>> begin
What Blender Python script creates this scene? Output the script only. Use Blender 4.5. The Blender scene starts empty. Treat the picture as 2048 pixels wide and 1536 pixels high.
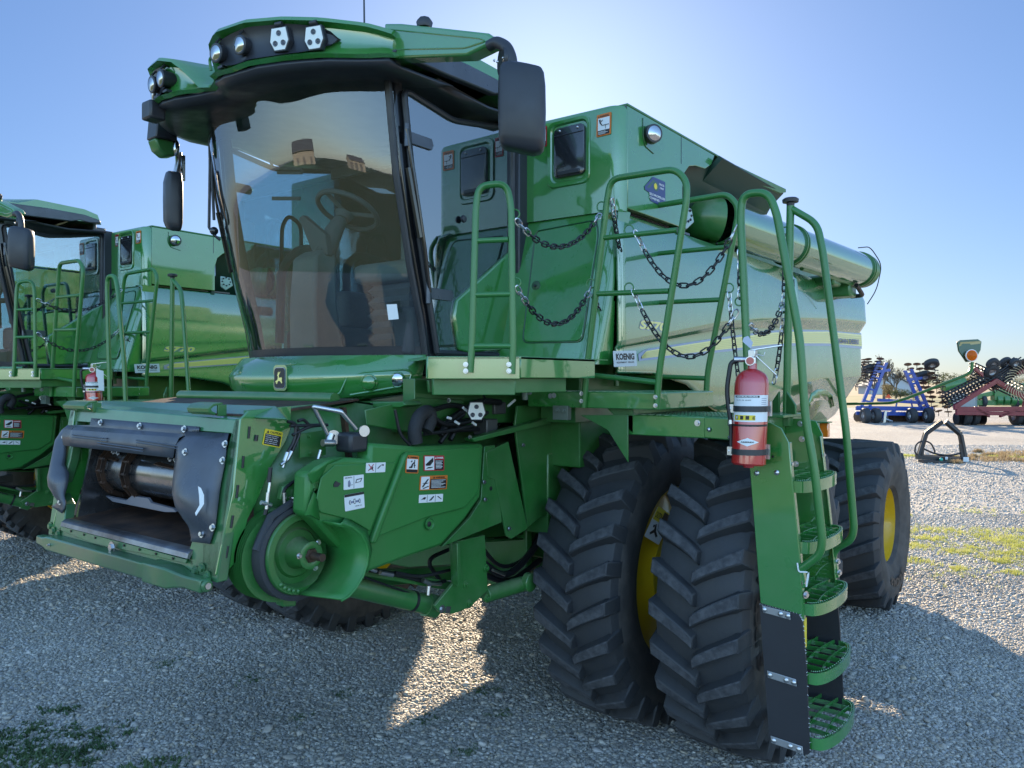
import bpy, bmesh, math, random
from math import radians, sin, cos, pi, atan2, sqrt
from mathutils import Vector, Matrix
V = Vector
random.seed(7)
SC = bpy.context.scene
COL = SC.collection
# ------------------------------------------------------------------ camera model (used to read sizes off the real planes)
FP, CX, HY, H, TH = 1560.0, 1024.0, 761.0, 2.15, radians(37.5)
FV = V((cos(TH), sin(TH), 0)); RV = V((sin(TH), -cos(TH), 0)); CAM = V((0, 0, H))
def ray(px, py): return FV + RV*((px-CX)/FP) + V((0, 0, (HY-py)/FP))
def PX(px, py, x): r = ray(px, py); return CAM + r*(x/r.x)
def PY(px, py, y): r = ray(px, py); return CAM + r*(y/r.y)
def PD(px, py, d): return CAM + ray(px, py)*d
def PG(px, py, z=0): r = ray(px, py); return CAM + r*((z-H)/r.z)
YC = 3.75
# ------------------------------------------------------------------ materials
def nt(m):
    m.use_nodes = True
    t = m.node_tree
    return t, t.nodes, t.links
def mat(name, col, rough=.5, metal=0, coat=0, coat_r=.05, var=0, vscale=3, bump=0, bscale=60, spec=.5, rvar=0, dust=0, emis=None, estr=0, alt=None):
    m = bpy.data.materials.new(name); t, N, L = nt(m)
    b = N['Principled BSDF']
    b.inputs['Base Color'].default_value = (*col, 1)
    b.inputs['Roughness'].default_value = rough; b.inputs['Metallic'].default_value = metal
    b.inputs['Coat Weight'].default_value = coat; b.inputs['Coat Roughness'].default_value = coat_r
    b.inputs['Specular IOR Level'].default_value = spec
    if coat > .6: b.inputs['Coat IOR'].default_value = 1.9
    tc = N.new('ShaderNodeTexCoord')
    if var or alt:
        n = N.new('ShaderNodeTexNoise'); n.inputs['Scale'].default_value = vscale; n.inputs['Detail'].default_value = 8; n.inputs['Roughness'].default_value = .65
        L.new(tc.outputs['Object'], n.inputs['Vector'])
        r = N.new('ShaderNodeValToRGB'); r.color_ramp.elements[0].position = .38; r.color_ramp.elements[1].position = .66
        a = alt or tuple(c*(1-var) for c in col)
        r.color_ramp.elements[0].color = (*a, 1); r.color_ramp.elements[1].color = (*col, 1)
        L.new(n.outputs['Fac'], r.inputs['Fac']); L.new(r.outputs['Color'], b.inputs['Base Color'])
    if rvar:
        n = N.new('ShaderNodeTexNoise'); n.inputs['Scale'].default_value = 9; n.inputs['Detail'].default_value = 6
        L.new(tc.outputs['Object'], n.inputs['Vector'])
        r = N.new('ShaderNodeMapRange'); r.inputs[1].default_value = .35; r.inputs[2].default_value = .7; r.inputs[3].default_value = max(0, rough-rvar); r.inputs[4].default_value = rough+rvar
        L.new(n.outputs['Fac'], r.inputs[0]); L.new(r.outputs[0], b.inputs['Roughness'])
    if bump:
        n = N.new('ShaderNodeTexNoise'); n.inputs['Scale'].default_value = bscale; n.inputs['Detail'].default_value = 5
        L.new(tc.outputs['Object'], n.inputs['Vector'])
        bp = N.new('ShaderNodeBump'); bp.inputs['Strength'].default_value = bump; bp.inputs['Distance'].default_value = .004
        L.new(n.outputs['Fac'], bp.inputs['Height']); L.new(bp.outputs['Normal'], b.inputs['Normal'])
        if coat: L.new(bp.outputs['Normal'], b.inputs['Coat Normal'])
    if dust:
        g_ = N.new('ShaderNodeNewGeometry'); sp = N.new('ShaderNodeSeparateXYZ'); L.new(g_.outputs['Normal'], sp.inputs[0])
        up = N.new('ShaderNodeMapRange'); up.inputs[1].default_value = -.1; up.inputs[2].default_value = .9; up.inputs[3].default_value = .12; up.inputs[4].default_value = 1; L.new(sp.outputs[2], up.inputs[0])
        n3 = N.new('ShaderNodeTexNoise'); n3.inputs['Scale'].default_value = 4.5; n3.inputs['Detail'].default_value = 10; n3.inputs['Roughness'].default_value = .72; L.new(tc.outputs['Object'], n3.inputs['Vector'])
        r3 = N.new('ShaderNodeMapRange'); r3.inputs[1].default_value = .42; r3.inputs[2].default_value = .72; r3.inputs[3].default_value = dust*.25; r3.inputs[4].default_value = dust*1.6; L.new(n3.outputs['Fac'], r3.inputs[0])
        mm = N.new('ShaderNodeMath'); mm.operation = 'MULTIPLY'; mm.use_clamp = True; L.new(up.outputs[0], mm.inputs[0]); L.new(r3.outputs[0], mm.inputs[1])
        mc = N.new('ShaderNodeMix'); mc.data_type = 'RGBA'; L.new(mm.outputs[0], mc.inputs[0]); mc.inputs[7].default_value = (.34, .31, .24, 1)
        src = b.inputs['Base Color'].links[0].from_socket if b.inputs['Base Color'].links else None
        if src: L.new(src, mc.inputs[6])
        else: mc.inputs[6].default_value = (*col, 1)
        L.new(mc.outputs[2], b.inputs['Base Color'])
        if coat:
            cw = N.new('ShaderNodeMapRange'); cw.inputs[1].default_value = 0; cw.inputs[2].default_value = .5; cw.inputs[3].default_value = coat; cw.inputs[4].default_value = coat*.3; L.new(mm.outputs[0], cw.inputs[0]); L.new(cw.outputs[0], b.inputs['Coat Weight'])
    if emis:
        b.inputs['Emission Color'].default_value = (*emis, 1); b.inputs['Emission Strength'].default_value = estr
    return m
def glassmat(name, tint, gloss=.12, rough=0.0, dirt=.0):
    m = bpy.data.materials.new(name); t, N, L = nt(m)
    for n in list(N):
        if n.type != 'OUTPUT_MATERIAL': N.remove(n)
    o = [n for n in N if n.type == 'OUTPUT_MATERIAL'][0]
    tr = N.new('ShaderNodeBsdfTransparent'); tr.inputs[0].default_value = (*tint, 1)
    gl = N.new('ShaderNodeBsdfGlossy'); gl.inputs['Roughness'].default_value = rough; gl.inputs['Color'].default_value = (.95, .97, 1, 1)
    fr = N.new('ShaderNodeFresnel'); fr.inputs['IOR'].default_value = 1.5
    ad = N.new('ShaderNodeMath'); ad.operation = 'ADD'; ad.inputs[1].default_value = gloss; ad.use_clamp = True
    L.new(fr.outputs[0], ad.inputs[0])
    mx = N.new('ShaderNodeMixShader'); L.new(ad.outputs[0], mx.inputs[0]); L.new(tr.outputs[0], mx.inputs[1]); L.new(gl.outputs[0], mx.inputs[2])
    last = mx
    if dirt:
        df = N.new('ShaderNodeBsdfDiffuse'); df.inputs[0].default_value = (.5, .56, .56, 1)
        tc = N.new('ShaderNodeTexCoord'); ns = N.new('ShaderNodeTexNoise'); ns.inputs['Scale'].default_value = 2.2; ns.inputs['Detail'].default_value = 10; ns.inputs['Roughness'].default_value = .7
        L.new(tc.outputs['Object'], ns.inputs['Vector'])
        r = N.new('ShaderNodeMapRange'); r.inputs[1].default_value = .4; r.inputs[2].default_value = .75; r.inputs[3].default_value = dirt*.2; r.inputs[4].default_value = dirt
        L.new(ns.outputs['Fac'], r.inputs[0])
        m2 = N.new('ShaderNodeMixShader'); L.new(r.outputs[0], m2.inputs[0]); L.new(mx.outputs[0], m2.inputs[1]); L.new(df.outputs[0], m2.inputs[2]); last = m2
    L.new(last.outputs[0], o.inputs['Surface'])
    return m
GREEN = mat('green_paint', (.026, .205, .032), .32, coat=1, coat_r=.05, var=.10, vscale=2.5, bump=.02, bscale=9, rvar=.06, dust=.17)
RAILG = mat('green_rail_paint', (.022, .165, .030), .38, coat=.35, coat_r=.15, var=.1, bump=.05, bscale=50, dust=.1)
GREENF = mat('green_paint_frame', (.022, .155, .028), .42, coat=.35, coat_r=.15, var=.18, vscale=5, bump=.08, bscale=40, rvar=.1, dust=.30)
PLGRN = mat('green_plastic', (.024, .180, .034), .40, var=.08, vscale=4, bump=.05, bscale=90, dust=.14)
WORN = mat('green_worn_paint', (.03, .15, .045), .38, coat=.4, coat_r=.15, bump=.25, bscale=18, vscale=7, alt=(.05, .12, .055))
LGRN = mat('weathered_green_top', (.05, .19, .085), .3, coat=.5, coat_r=.12, var=.2, vscale=6, bump=.1, bscale=20)
GREENS = mat('green_side_panel', (.022, .180, .048), .30, coat=1, coat_r=.06, var=.08, vscale=1.5, bump=.015, bscale=4, rvar=.05, dust=.15); GREENS.node_tree.nodes['Principled BSDF'].inputs['Coat IOR'].default_value = 2.4
YEL = mat('yellow_paint', (.62, .40, .012), .35, coat=.5, coat_r=.1, var=.1, bump=.02)
YDEC = mat('yellow_decal', (.80, .70, .16), .4, coat=.9)
BLK = mat('black_plastic', (.024, .027, .034), .42, bump=.06, bscale=150, var=.15, rvar=.08)
BLKG = mat('black_gloss', (.008, .009, .012), .18, coat=.4)
BSTEEL = mat('black_polished_steel', (.26, .265, .28), .22, metal=.9, bump=.05, bscale=10, rvar=.08, var=.25, vscale=8)
SHIELD = mat('dark_grey_shield', (.085, .095, .115), .36, metal=.35, bump=.05, bscale=12, var=.25, vscale=4, rvar=.1)
RUST = mat('rusty_steel', (.10, .055, .035), .55, metal=.4, bump=.4, bscale=30, vscale=9, alt=(.03, .02, .017))
RUBTOP = mat('tyre_lug_face', (.078, .08, .088), .8, bump=.6, bscale=60, vscale=22, alt=(.032, .034, .040))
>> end
_WHAT IS ASKED_
Gather up every line in the data above that contains the word "scene", copying each one.

_EXERCISE ANSWER_
What Blender Python script creates this scene? Output the script only. Use Blender 4.5. The Blender scene starts empty. Treat the picture as 2048 pixels wide and 1536 pixels high.
SC = bpy.context.scene